Blue Jays' bats silenced in loss to Oakland

By Rob Longley, Toronto Sun

OAKLAND - The good thing about having a struggling effort on the West Coast is that for night games anyway, the damage happens after most fans in the East have called it a night.

The bad thing about this trip so far, is that the Blue Jays are squandering a chance to continue their climb up the standings with some sloppy baseball against what was purported to be a weaker opponent.

On a lacklustre Tuesday night at the Oakland Coliseum, the Jays fell 4-1 to the mediocre Athletics, dropping their second in as many nights at the aging, sparsely populated stadium.

And if you stayed up to watch the painful conclusion, the eyes will be even more bleary on a weekday work morning.

After battling the Yankees to a 2-2 series split on the weekend, the Jays need a matinee win on Wednesday to avoid being swept by the AL West cellar dwellars.

And they also are in need of a return of that booming offence that has suddenly been held to three runs or fewer in four consecutive games.

“It’s normal game of baseball. sometimes you run into good pitchers,” Jays shortstop Troy Tulowitzki said. “We’re all professionals.

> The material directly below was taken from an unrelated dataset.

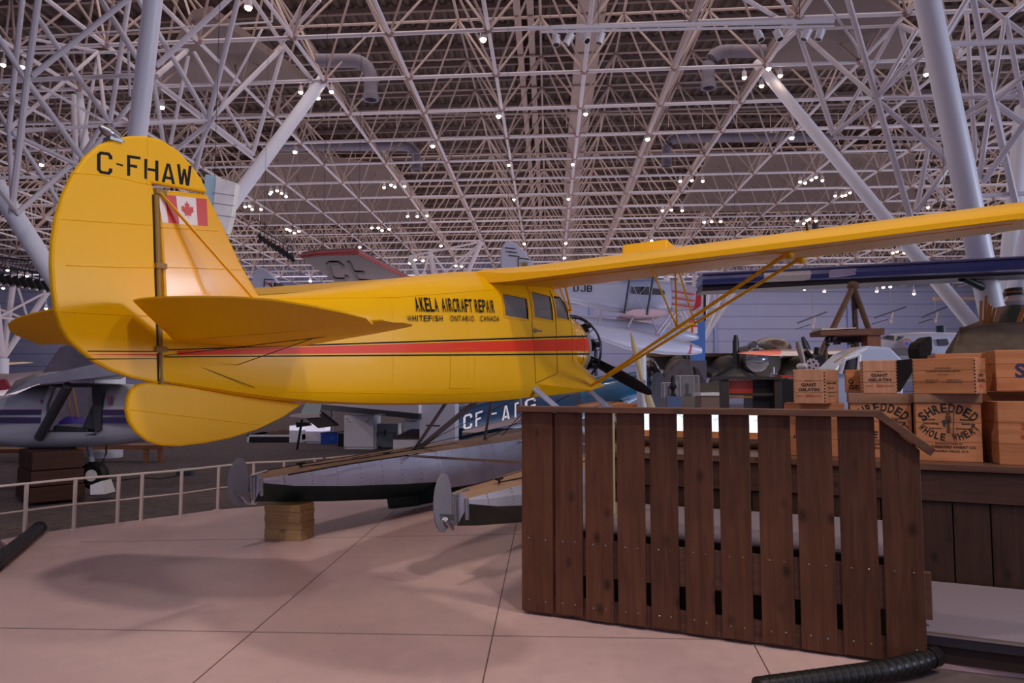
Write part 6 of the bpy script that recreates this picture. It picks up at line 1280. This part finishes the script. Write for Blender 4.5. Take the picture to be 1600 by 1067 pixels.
b = MB(); q = at(1209, 586, Y) - o; b.tube(q, q + Vector((0, 0, .12)), .012, n=6); b.tube(q + Vector((-.05, 0, .01)), q + Vector((.05, 0, .01)), .02, n=6); b.build('metal_peg', metal, t)
# glass cases, bust on blue plinth, table
def case(label, x0, x1, yt, ym, yb, Y, figc):
    a = at(x0, yb, Y); c = at(x1, yt, Y); t = root_at('glass_case', label, 'display case', ((a.x + c.x) / 2, Y, -.03)); o = Vector(t.location); m_ = at(x0, ym, Y).z - o.z; w_ = (c.x - a.x) / 2; h_ = c.z - o.z
    b = MB(); b.box((-w_, -w_, 0), (w_, w_, m_)); b.build('plinth', mat('case_plinth', (120, 110, 104), .6), t); 
    b = MB(); b.box((-w_, -w_, m_ + .002), (w_, w_, h_)); b.build('glass_box', mat('case_glass', (200, 196, 205), .05, alpha=.18, coat=1), t)
    b = MB()
    for x in (-w_, w_):
        for y in (-w_, w_): b.tube((x, y, m_), (x, y, h_), .008, n=4)
    for z in (h_,): b.tube((-w_, -w_, z), (w_, -w_, z), .008, n=4); b.tube((-w_, w_, z), (w_, w_, z), .008, n=4); b.tube((-w_, -w_, z), (-w_, w_, z), .008, n=4); b.tube((w_, -w_, z), (w_, w_, z), .008, n=4)
    b.build('case_edge', mat('edge_pale', (190, 180, 186), .3), t)
    b = MB(); b.box((-.06, -.06, m_ + .003), (.06, .06, m_ + .06)); b.rev([(0, .05), (.08, .03), (.14, .05), (.2, .03)], (0, 0, m_ + .06), (0, 0, 1), 10, True); b.build('exhibit', figc, t, True)
case('taller glass display case with a small figure, above the cap rail', 1060, 1088, 587, 620, 640, 13.6, dark_steel)
case('smaller glass display case left of the taller one', 1036, 1056, 598, 622, 640, 14.6, black)
t = root_at('bronze_bust_plinth', 'blue-grey plinth carrying a slim dark sculpture behind the cap rail', 'plinth', (at(1052, 640, 12.3).x, 12.3, -.03)); b = MB(); h_ = at(1052, 619, 12.3).z + .03; b.hexa([(-.17, -.14, 0), (.17, -.14, 0), (.17, .14, 0), (-.17, .14, 0), (-.12, -.1, h_), (.12, -.1, h_), (.12, .1, h_), (-.12, .1, h_)]); b.build('block', mat('plinth_blue', (84, 104, 150), .5), t)
t = root_at('dark_sculpture', 'slim dark sculpture standing on the blue-grey plinth', 'sculpture', (at(1052, 640, 12.3).x, 12.3, h_ - .029)); b = MB(); b.rev([(0, .07), (.04, .04), (.10, .03), (.16, .07), (.23, .035), (.29, .04), (.36, .02)], (0, 0, 0), (0, 0, 1), 14, True); b.build('figure', dark_steel, t, True)
t = root_at('lit_table', 'small wooden table with a bright white top beside the dark rack', 'table', (at(1111, 640, 12.5).x, 12.5, -.03)); o = Vector(t.location); pslab(t, [(1095, 614), (1127, 613), (1127, 618), (1095, 618)], 12.4, 12.9, mat('table_lit', (235, 240, 250), .3), 'top'); pslab(t, [(1096, 619), (1126, 619), (1126, 640), (1096, 640)], 12.45, 12.9, mat('table_side', (128, 106, 96), .6), 'body')
b = MB(); q = at(1096, 630, 12.5) - o
for x in (1096, 1125): q = at(x, 640, 12.5) - o; b.box((q.x - .02, 0, 0), (q.x + .02, .05, q.z)); b.box((q.x - .02, .3, 0), (q.x + .02, .35, q.z))
b.build('leg', bench_wood, t)
t = root_at('camouflage_heap', 'greyish draped shapes and a brown cone behind the glass cases', 'draped shapes', (at(1060, 600, 20).x, 20, -.03)); gr_ = mat('drape_grey', (92, 84, 88), .8, noise=(4, .3))
pslab(t, [(1035, 620), (1042, 585), (1052, 570), (1064, 560), (1080, 562), (1086, 590), (1090, 640), (1030, 640)], 20, 20.8, gr_, 'drape', .05); pslab(t, [(1084, 572), (1092, 575), (1106, 600), (1110, 640), (1090, 640)], 20.2, 20.8, mat('drape_dark', (62, 58, 62), .8), 'drape', .05); pslab(t, [(1020, 640), (1022, 590), (1030, 580), (1048, 600), (1048, 640)], 19.5, 19.9, mat('drape_blue', (70, 74, 88), .8), 'drape', .05)
pslab(t, [(1089, 600), (1128, 596), (1128, 640), (1089, 640)], 19, 19.6, mat('drape_olive', (86, 78, 66), .8), 'drape'); ptube(t, at(1060, 640, 20.4), (at(1060, 640, 20.4).x, 20.4, -.03), .2, dark_steel, 'stand')
# ---- olive canvas, sticks, lantern, dark drapes at right edge
t = root_at('canvas_cover', 'olive canvas sheet draped over a load behind the right-hand crates', 'canvas', FR(3.3, 2.7, .968)); o = Vector(t.location); Yc = 6.1
def cv(x, y, Y): return at(x, y, Y) - o
b = MB(); 
top = [cv(1500, 513, 6.1), cv(1512, 513, 6.05), cv(1560, 507, 6.0), cv(1700, 498, 5.9)]; mid = [cv(1492, 540, 5.9), cv(1512, 555, 5.85), cv(1560, 560, 5.8), cv(1700, 560, 5.7)]
bk = [cv(1540, 498, 7.0), cv(1560, 498, 7.0), cv(1600, 498, 6.9), cv(1720, 495, 6.8)]; lo = [Vector((q.x + .0, q.y - .05, -.0)) for q in mid]
lf = [cv(1464, 566, 6.2), cv(1455, 585, 6.2)]
b.add(bk + top + mid + lo, [(r * 4 + c, r * 4 + c + 1, r * 4 + 5 + c, r * 4 + 4 + c) for r in range(3) for c in range(3)])
b.add([top[0], mid[0], lo[0], cv(1474, 560, 6.25), cv(1478, 548, 6.6), bk[0], Vector((cv(1468, 600, 6.3).x, cv(1468, 600, 6.3).y, 0))], [(0, 1, 3), (1, 2, 6, 3), (0, 3, 4), (0, 4, 5)])
cvo = b.build('sheet', olive, t, True); sm = cvo.modifiers.new('thick', 'SOLIDIFY'); sm.thickness = .012
b = MB(); b.path([top[0], top[1], top[2], top[3]], .012, 6); b.build('fold', olive, t, True)
for k, (x0, y0, x1, y1) in enumerate(((1532, 513, 1533, 470), (1538, 513, 1541, 462), (1543, 513, 1549, 478), (1546, 512, 1555, 482), (1541, 512, 1546, 474))):
    a = at(x0, y0 + 10, 6.35 + .03 * k); c = at(x1, y1, 6.35 + .03 * k); b = MB(); b.tube((0, 0, 0), c - a, .014, .012, 8); o2 = b.build('wooden_stick', wood('stick_wood', (150, 98, 50), (196, 138, 80), 'z', .5, False), None, True); o2.location = a
    tag(o2, ['upright wooden stick, leftmost of the bundle on the canvas', 'longest wooden stick of the bundle on the canvas', 'wooden stick leaning right in the bundle, fourth from left', 'wooden stick at the right of the bundle, leaning most', 'short wooden stick in the middle of the bundle'][k], 'stick', 'bundle of sticks on the canvas')
t = root_at('camp_lantern', 'green lantern with a red-ringed cap and glass globe at the right edge', 'lantern', at(1588, 512, 6.3)); o = Vector(t.location); hh = at(1588, 450, 6.3).z - o.z
b = MB(); b.rev([(0, .15), (hh * .35, .11), (hh * .52, .075), (hh * .56, .07)], (0, 0, 0), (0, 0, 1), 20, True); b.build('base', mat('lantern_teal', (62, 78, 78), .5), t, True)
b = MB(); b.rev([(hh * .56, .06), (hh * .66, .085), (hh * .78, .078), (hh * .82, .06)], (0, 0, 0), (0, 0, 1), 20, True); b.build('globe', mat('globe_glass', (190, 196, 214), .1, coat=1), t, True)
b = MB(); b.rev([(hh * .80, .06), (hh * .82, .085), (hh * .98, .078), (hh, .06)], (0, 0, 0), (0, 0, 1), 20, True); b.build('cap', mat('lantern_cap', (24, 34, 36), .4), t, True)
b = MB(); b.rev([(hh * .87, .085), (hh * .90, .085)], (0, 0, 0), (0, 0, 1), 20); b.build('red_ring', mat('ring_red', (170, 80, 80), .5), t)
b = MB(); b.tube((0, 0, 0), at(1606, 468, 6.1) - at(1585, 520, 6.2), .018, n=8); o2 = b.build('paddle_shaft', wood('stick_wood', (150, 98, 50), (196, 138, 80), 'z', .5, False), None, True); o2.location = at(1585, 520, 6.1); tag(o2, 'thick pale wooden shaft leaning across the green lantern', 'shaft')
t = root_at('leather_case', 'orange-brown leather flap standing on the canvas left of the lantern', 'leather case', at(1566, 512, 6.5)); pslab(t, [(1556, 513), (1572, 478), (1580, 476), (1584, 512)], 6.5, 6.7, mat('leather_orange', (130, 70, 40), .5), 'flap', .01)
t = root_at('fur_hood', 'dark ragged hood-like bundle beyond the canvas', 'bundle', at(1446, 560, 7.6)); pslab(t, [(1435, 560), (1433, 545), (1436, 535), (1444, 531), (1450, 526), (1457, 525), (1458, 545), (1454, 562)], 7.6, 7.8, mat('fur_dark', (34, 28, 28), .95, noise=(20, .5)), 'bundle', .02); ptube(t, at(1446, 562, 7.7), (at(1446, 562, 7.7).x, 7.7, -.03), .05, dark_steel, 'stand')
t = root_at('leather_drape', 'dark brown leather sheet hanging between the middle and long crates', 'leather drape', FR(2.42, 2.2, .968)); pslab(t, [(1398, 563), (1428, 560), (1428, 580), (1408, 612), (1400, 612)], 6.6, 6.68, mat('leather_dark', (46, 30, 28), .4, coat=.3), 'sheet', .01)
b = MB(); b.box((-.2, .0, 0), (.35, .25, .42)); b.build('support', mat('leather_dark', (46, 30, 28), .4), t)
# small model biplanes hung before the far wall
for k, (x, y, s_) in enumerate(((1270, 497, 1.0), (1392, 489, 1.1), (1462, 488, .9), (1400, 487, .0))):
    if not s_: continue
    p = at(x, y, 50); t = root_at('hanging_glider', ['small kite-like glider hanging before the far wall left of the tripod', 'small kite-like glider hanging before the far wall right of the tripod', 'small pale glider hanging before the far wall near the white leg'][k], 'glider', p, 'gliders hung by the far wall'); wd = mat('glider_grey', (92, 88, 108), .6)
    b = MB(); b.tube((-1.1 * s_, 0, -.35), (1.0 * s_, 0, .45), .07, n=6); b.tube((-1.0 * s_, .6, -.75), (.1 * s_, .6, -.4), .04, n=6); b.build('wing', wd, t); b = MB(); b.tube((.15, 0, .05), (.0, 0, -.65), .07, n=6); b.ell((0, 0, -.6), (.12, .12, .16)); b.build('body', mat('glider_pale', (196, 180, 180), .6), t, True)
    b = MB(); b.tube((0, 0, 0), (0, 0, 10.3 - p.z), .02, n=4); b.build('cable', metal, t)
t = root_at('wall_light_beam', 'long pale tube fitting near the top of the far wall at right', 'light fitting', at(1490, 467, 52)); b = MB(); b.tube((-1.5, 0, 0), (2.2, 0, .05), .16, n=8); b.build('tube', mat('fitting_peach', (210, 176, 160), .5), t, True); b = MB(); b.tube((0, 0, 0), (0, 0, 10.3 - t.location.z), .02, n=4); b.build('cable', metal, t)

We all have an idea of what we’re trying to accomplish. but the game provides difficulties at times.”

Part of the difficulty for the Jays is the cavernous Coliseum, where balls don’t soar out of the park like they do in most of the AL East venues, especially on cool, damp nights like Tuesday.

The Jays were able to scatter eight hits, but once again struggled getting runners home, stranding eight on base.

“When it cools off, the ball kind of goes badly,” Jays manager John Gibbons said of the challenges of the old Coliseum. “Daytime is much different. The sun will be out (on Wednesday) and it will play totally different.”

The Jays are hoping to avoid being swept by the A’s and taking a step back after the most recent bullish run.

This one had a sour feeling from the time the team arrived at the stadium to learn that second baseman Devon Travis was headed to the disabled list with another bone bruise on his right knee.

It didn't get much more promising once the game started before an announced crowd of 16,643 that in reality was considerably less.

As has been his frustrating custom this season, Toronto starter Marco Estrada gave up a first-inning run after a Rajai Davis leadoff double eventually cashed on a Khris Davis sacrifice. It set the tone for a rather ordinary effort at the ballpark from a Jays team that had some rather electric ones over the past couple of weeks.

Estrada gutted it out, however, but after giving up a pair of runs in the sixth to increase the A’s lead to 4-1, left the mound in frustration.

“I didn’t give the team a chance to win. and not being able to go deep into the game,” Estrada said of his anger in exiting. “I felt good, but the last inning jut got away.”

The Jays tied it up at 1-1 in the fourth when a Tulowitzki single brought in Jose Bautista, but the power game that drove the Jays back up towards the shadow of .500 was gone missing in the thick air of a cool California evening.

Also absent was enough sharp defence to help out Estrada, who lasted 5.1 innings, giving up seven hits and four runs.

“I thought he was OK,” Tulowitzki said of Estrada, whose record fell to 4-4. “Obviously he can be better. The last couple of outings he hasn’t been himself but I definitely think he’s about to get hot and be the same guy.”

It would be difficult to hang this one on the starting pitcher, however.

“We didn’t score,” Gibbons said.. “We had a chance in the first to do some damage (and just scored one) and the big inning was the fourth when we came out with just one.”